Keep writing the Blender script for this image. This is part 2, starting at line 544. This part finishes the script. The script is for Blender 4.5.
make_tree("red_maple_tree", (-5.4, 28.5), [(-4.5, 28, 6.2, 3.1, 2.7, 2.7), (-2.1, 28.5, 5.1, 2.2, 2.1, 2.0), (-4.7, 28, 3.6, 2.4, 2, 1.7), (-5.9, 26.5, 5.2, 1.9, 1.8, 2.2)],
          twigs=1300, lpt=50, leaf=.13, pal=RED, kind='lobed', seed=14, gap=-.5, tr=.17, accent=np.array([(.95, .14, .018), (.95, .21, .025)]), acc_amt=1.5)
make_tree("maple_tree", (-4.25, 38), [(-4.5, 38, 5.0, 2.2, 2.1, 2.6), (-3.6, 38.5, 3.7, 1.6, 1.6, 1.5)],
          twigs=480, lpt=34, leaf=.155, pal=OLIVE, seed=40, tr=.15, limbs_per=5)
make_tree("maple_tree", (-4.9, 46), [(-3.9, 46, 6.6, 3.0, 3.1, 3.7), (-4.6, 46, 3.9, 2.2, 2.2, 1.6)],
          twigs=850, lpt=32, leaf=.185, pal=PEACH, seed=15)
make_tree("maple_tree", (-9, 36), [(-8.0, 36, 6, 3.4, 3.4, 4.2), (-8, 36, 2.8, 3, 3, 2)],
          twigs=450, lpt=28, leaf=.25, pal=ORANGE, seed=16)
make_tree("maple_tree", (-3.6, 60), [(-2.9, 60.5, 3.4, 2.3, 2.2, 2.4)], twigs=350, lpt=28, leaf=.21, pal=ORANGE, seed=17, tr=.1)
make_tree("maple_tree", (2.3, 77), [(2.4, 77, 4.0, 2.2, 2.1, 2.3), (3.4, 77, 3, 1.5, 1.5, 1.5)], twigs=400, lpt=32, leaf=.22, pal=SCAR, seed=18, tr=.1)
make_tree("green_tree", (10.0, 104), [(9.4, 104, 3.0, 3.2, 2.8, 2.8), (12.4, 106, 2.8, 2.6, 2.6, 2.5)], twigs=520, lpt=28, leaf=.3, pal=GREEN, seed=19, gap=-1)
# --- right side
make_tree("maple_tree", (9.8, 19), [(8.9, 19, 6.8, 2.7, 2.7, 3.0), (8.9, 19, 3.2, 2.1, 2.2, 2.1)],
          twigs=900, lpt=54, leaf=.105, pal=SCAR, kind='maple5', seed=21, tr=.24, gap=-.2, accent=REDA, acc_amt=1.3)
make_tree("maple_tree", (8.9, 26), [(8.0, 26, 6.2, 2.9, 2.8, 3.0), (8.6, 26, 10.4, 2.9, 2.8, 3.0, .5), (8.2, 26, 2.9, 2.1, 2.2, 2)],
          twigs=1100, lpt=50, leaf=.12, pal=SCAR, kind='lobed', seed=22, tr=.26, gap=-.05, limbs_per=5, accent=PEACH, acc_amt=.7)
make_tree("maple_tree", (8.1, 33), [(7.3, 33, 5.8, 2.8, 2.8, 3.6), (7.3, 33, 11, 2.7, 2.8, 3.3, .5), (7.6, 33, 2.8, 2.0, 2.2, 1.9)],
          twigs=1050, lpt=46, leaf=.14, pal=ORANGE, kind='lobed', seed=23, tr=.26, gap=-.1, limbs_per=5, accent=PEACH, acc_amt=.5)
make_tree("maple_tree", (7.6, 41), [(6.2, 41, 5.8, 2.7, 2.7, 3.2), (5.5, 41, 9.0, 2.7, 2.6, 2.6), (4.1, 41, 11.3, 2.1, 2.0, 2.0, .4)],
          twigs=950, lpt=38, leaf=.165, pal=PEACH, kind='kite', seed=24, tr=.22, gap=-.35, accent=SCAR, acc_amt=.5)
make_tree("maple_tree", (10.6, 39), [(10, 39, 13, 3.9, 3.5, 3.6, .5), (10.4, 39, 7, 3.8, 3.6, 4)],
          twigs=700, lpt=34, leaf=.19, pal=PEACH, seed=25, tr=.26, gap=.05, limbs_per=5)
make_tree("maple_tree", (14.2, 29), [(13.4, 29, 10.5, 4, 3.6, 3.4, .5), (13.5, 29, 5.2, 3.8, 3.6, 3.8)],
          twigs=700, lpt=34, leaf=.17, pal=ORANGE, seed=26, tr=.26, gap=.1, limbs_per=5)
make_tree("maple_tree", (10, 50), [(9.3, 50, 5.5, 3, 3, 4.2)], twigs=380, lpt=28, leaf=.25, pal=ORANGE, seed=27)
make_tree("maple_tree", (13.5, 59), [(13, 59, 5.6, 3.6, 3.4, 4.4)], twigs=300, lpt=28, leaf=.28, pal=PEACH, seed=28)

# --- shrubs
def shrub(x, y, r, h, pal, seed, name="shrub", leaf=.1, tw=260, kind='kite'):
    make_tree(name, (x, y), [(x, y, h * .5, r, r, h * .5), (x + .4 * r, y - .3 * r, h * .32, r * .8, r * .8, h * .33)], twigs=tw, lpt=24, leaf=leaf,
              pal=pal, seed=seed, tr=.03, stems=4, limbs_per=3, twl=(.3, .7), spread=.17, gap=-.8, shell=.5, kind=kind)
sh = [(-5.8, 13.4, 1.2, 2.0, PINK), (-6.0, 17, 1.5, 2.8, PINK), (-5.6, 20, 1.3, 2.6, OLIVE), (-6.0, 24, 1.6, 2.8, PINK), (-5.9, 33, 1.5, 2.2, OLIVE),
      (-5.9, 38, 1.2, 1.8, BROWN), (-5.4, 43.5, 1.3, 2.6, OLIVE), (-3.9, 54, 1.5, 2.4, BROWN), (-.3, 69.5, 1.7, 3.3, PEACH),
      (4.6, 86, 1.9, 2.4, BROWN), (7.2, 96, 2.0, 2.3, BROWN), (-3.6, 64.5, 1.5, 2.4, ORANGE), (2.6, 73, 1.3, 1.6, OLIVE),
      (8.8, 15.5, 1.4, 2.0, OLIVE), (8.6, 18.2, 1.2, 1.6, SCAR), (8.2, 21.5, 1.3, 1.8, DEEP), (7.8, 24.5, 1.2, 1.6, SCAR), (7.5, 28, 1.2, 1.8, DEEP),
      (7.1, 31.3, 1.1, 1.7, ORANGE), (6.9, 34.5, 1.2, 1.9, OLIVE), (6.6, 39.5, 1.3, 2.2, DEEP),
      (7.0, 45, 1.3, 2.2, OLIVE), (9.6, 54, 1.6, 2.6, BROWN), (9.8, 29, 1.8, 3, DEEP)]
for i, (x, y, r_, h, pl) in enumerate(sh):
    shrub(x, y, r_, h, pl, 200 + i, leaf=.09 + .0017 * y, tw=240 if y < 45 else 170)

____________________

Repeat the material from above exactly, word for word.

Keep writing the Blender script for this image. This is part 2, starting at line 544. This part finishes the script. The script is for Blender 4.5.
make_tree("red_maple_tree", (-5.4, 28.5), [(-4.5, 28, 6.2, 3.1, 2.7, 2.7), (-2.1, 28.5, 5.1, 2.2, 2.1, 2.0), (-4.7, 28, 3.6, 2.4, 2, 1.7), (-5.9, 26.5, 5.2, 1.9, 1.8, 2.2)],
          twigs=1300, lpt=50, leaf=.13, pal=RED, kind='lobed', seed=14, gap=-.5, tr=.17, accent=np.array([(.95, .14, .018), (.95, .21, .025)]), acc_amt=1.5)
make_tree("maple_tree", (-4.25, 38), [(-4.5, 38, 5.0, 2.2, 2.1, 2.6), (-3.6, 38.5, 3.7, 1.6, 1.6, 1.5)],
          twigs=480, lpt=34, leaf=.155, pal=OLIVE, seed=40, tr=.15, limbs_per=5)
make_tree("maple_tree", (-4.9, 46), [(-3.9, 46, 6.6, 3.0, 3.1, 3.7), (-4.6, 46, 3.9, 2.2, 2.2, 1.6)],
          twigs=850, lpt=32, leaf=.185, pal=PEACH, seed=15)
make_tree("maple_tree", (-9, 36), [(-8.0, 36, 6, 3.4, 3.4, 4.2), (-8, 36, 2.8, 3, 3, 2)],
          twigs=450, lpt=28, leaf=.25, pal=ORANGE, seed=16)
make_tree("maple_tree", (-3.6, 60), [(-2.9, 60.5, 3.4, 2.3, 2.2, 2.4)], twigs=350, lpt=28, leaf=.21, pal=ORANGE, seed=17, tr=.1)
make_tree("maple_tree", (2.3, 77), [(2.4, 77, 4.0, 2.2, 2.1, 2.3), (3.4, 77, 3, 1.5, 1.5, 1.5)], twigs=400, lpt=32, leaf=.22, pal=SCAR, seed=18, tr=.1)
make_tree("green_tree", (10.0, 104), [(9.4, 104, 3.0, 3.2, 2.8, 2.8), (12.4, 106, 2.8, 2.6, 2.6, 2.5)], twigs=520, lpt=28, leaf=.3, pal=GREEN, seed=19, gap=-1)
# --- right side
make_tree("maple_tree", (9.8, 19), [(8.9, 19, 6.8, 2.7, 2.7, 3.0), (8.9, 19, 3.2, 2.1, 2.2, 2.1)],
          twigs=900, lpt=54, leaf=.105, pal=SCAR, kind='maple5', seed=21, tr=.24, gap=-.2, accent=REDA, acc_amt=1.3)
make_tree("maple_tree", (8.9, 26), [(8.0, 26, 6.2, 2.9, 2.8, 3.0), (8.6, 26, 10.4, 2.9, 2.8, 3.0, .5), (8.2, 26, 2.9, 2.1, 2.2, 2)],
          twigs=1100, lpt=50, leaf=.12, pal=SCAR, kind='lobed', seed=22, tr=.26, gap=-.05, limbs_per=5, accent=PEACH, acc_amt=.7)
make_tree("maple_tree", (8.1, 33), [(7.3, 33, 5.8, 2.8, 2.8, 3.6), (7.3, 33, 11, 2.7, 2.8, 3.3, .5), (7.6, 33, 2.8, 2.0, 2.2, 1.9)],
          twigs=1050, lpt=46, leaf=.14, pal=ORANGE, kind='lobed', seed=23, tr=.26, gap=-.1, limbs_per=5, accent=PEACH, acc_amt=.5)
make_tree("maple_tree", (7.6, 41), [(6.2, 41, 5.8, 2.7, 2.7, 3.2), (5.5, 41, 9.0, 2.7, 2.6, 2.6), (4.1, 41, 11.3, 2.1, 2.0, 2.0, .4)],
          twigs=950, lpt=38, leaf=.165, pal=PEACH, kind='kite', seed=24, tr=.22, gap=-.35, accent=SCAR, acc_amt=.5)
make_tree("maple_tree", (10.6, 39), [(10, 39, 13, 3.9, 3.5, 3.6, .5), (10.4, 39, 7, 3.8, 3.6, 4)],
          twigs=700, lpt=34, leaf=.19, pal=PEACH, seed=25, tr=.26, gap=.05, limbs_per=5)
make_tree("maple_tree", (14.2, 29), [(13.4, 29, 10.5, 4, 3.6, 3.4, .5), (13.5, 29, 5.2, 3.8, 3.6, 3.8)],
          twigs=700, lpt=34, leaf=.17, pal=ORANGE, seed=26, tr=.26, gap=.1, limbs_per=5)
make_tree("maple_tree", (10, 50), [(9.3, 50, 5.5, 3, 3, 4.2)], twigs=380, lpt=28, leaf=.25, pal=ORANGE, seed=27)
make_tree("maple_tree", (13.5, 59), [(13, 59, 5.6, 3.6, 3.4, 4.4)], twigs=300, lpt=28, leaf=.28, pal=PEACH, seed=28)

# --- shrubs
def shrub(x, y, r, h, pal, seed, name="shrub", leaf=.1, tw=260, kind='kite'):
    make_tree(name, (x, y), [(x, y, h * .5, r, r, h * .5), (x + .4 * r, y - .3 * r, h * .32, r * .8, r * .8, h * .33)], twigs=tw, lpt=24, leaf=leaf,
              pal=pal, seed=seed, tr=.03, stems=4, limbs_per=3, twl=(.3, .7), spread=.17, gap=-.8, shell=.5, kind=kind)
sh = [(-5.8, 13.4, 1.2, 2.0, PINK), (-6.0, 17, 1.5, 2.8, PINK), (-5.6, 20, 1.3, 2.6, OLIVE), (-6.0, 24, 1.6, 2.8, PINK), (-5.9, 33, 1.5, 2.2, OLIVE),
      (-5.9, 38, 1.2, 1.8, BROWN), (-5.4, 43.5, 1.3, 2.6, OLIVE), (-3.9, 54, 1.5, 2.4, BROWN), (-.3, 69.5, 1.7, 3.3, PEACH),
      (4.6, 86, 1.9, 2.4, BROWN), (7.2, 96, 2.0, 2.3, BROWN), (-3.6, 64.5, 1.5, 2.4, ORANGE), (2.6, 73, 1.3, 1.6, OLIVE),
      (8.8, 15.5, 1.4, 2.0, OLIVE), (8.6, 18.2, 1.2, 1.6, SCAR), (8.2, 21.5, 1.3, 1.8, DEEP), (7.8, 24.5, 1.2, 1.6, SCAR), (7.5, 28, 1.2, 1.8, DEEP),
      (7.1, 31.3, 1.1, 1.7, ORANGE), (6.9, 34.5, 1.2, 1.9, OLIVE), (6.6, 39.5, 1.3, 2.2, DEEP),
      (7.0, 45, 1.3, 2.2, OLIVE), (9.6, 54, 1.6, 2.6, BROWN), (9.8, 29, 1.8, 3, DEEP)]
for i, (x, y, r_, h, pl) in enumerate(sh):
    shrub(x, y, r_, h, pl, 200 + i, leaf=.09 + .0017 * y, tw=240 if y < 45 else 170)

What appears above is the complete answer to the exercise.